4Q14 results in-line with expectations

Cache Logistics Trust (CACHE) reported its 4Q14 results which met our expectations. Gross revenue declined 0.4% YoY to S$20.6m due to higher vacancies and tenant rent free period. Nevertheless, DPU climbed 0.4% to 2.146 S cents. For FY14, revenue rose 2.3% to S$82.9m and this formed 96.7% of our full-year forecast. Income available for distribution increased 2.0% S$66.9m, but DPU slipped 0.8% to 8.573 S cents due to a larger unit base. The latter constituted 98.7% of our FY14 projection.

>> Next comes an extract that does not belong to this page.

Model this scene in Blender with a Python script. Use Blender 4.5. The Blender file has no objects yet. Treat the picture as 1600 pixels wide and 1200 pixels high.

Outlook remains challenging

CACHE is currently undergoing a transition period as it is in the midst of converting some of its assets from master-leased properties to multi-tenanted properties. This had some impact on its occupancy, which declined from 99.5% to 97.5%. Management will continue to step up its efforts to secure forward renewals during this conversion phase. 11% of its lettable area is up for renewal in FY15. Approximately 72% of C&P Changi Districentre and 41% of CWT Cold Hub have been pre-committed by tenants, with a strong pipeline of interest from new tenants, according to CACHE. We expect some near-term pressure on its NPI margins due to expenses related to these conversions. Concerns over the oversupply situation for Singapore’s industrial space also remain as a concern. On a positive front, CACHE managed to renew the master lease of CWT Commodity Hub with its sponsor CWT for a period of three years from Apr 2015, with an estimated initial uplift of 1% in rental rates.

Maintain HOLD

Looking ahead, CACHE will seek to pursue yield accretive acquisitions. Australia is one of its key areas of focus given the institutional-grade warehouses with good credit tenants. China has moved behind Australia in the pecking order as cap rates have narrowed. We lower our FY15 DPU forecast slightly by 1.1% and introduce our FY16 projections. Rolling forward our valuations, our fair value is increased from S$1.13 to S$1.15. Maintain HOLD.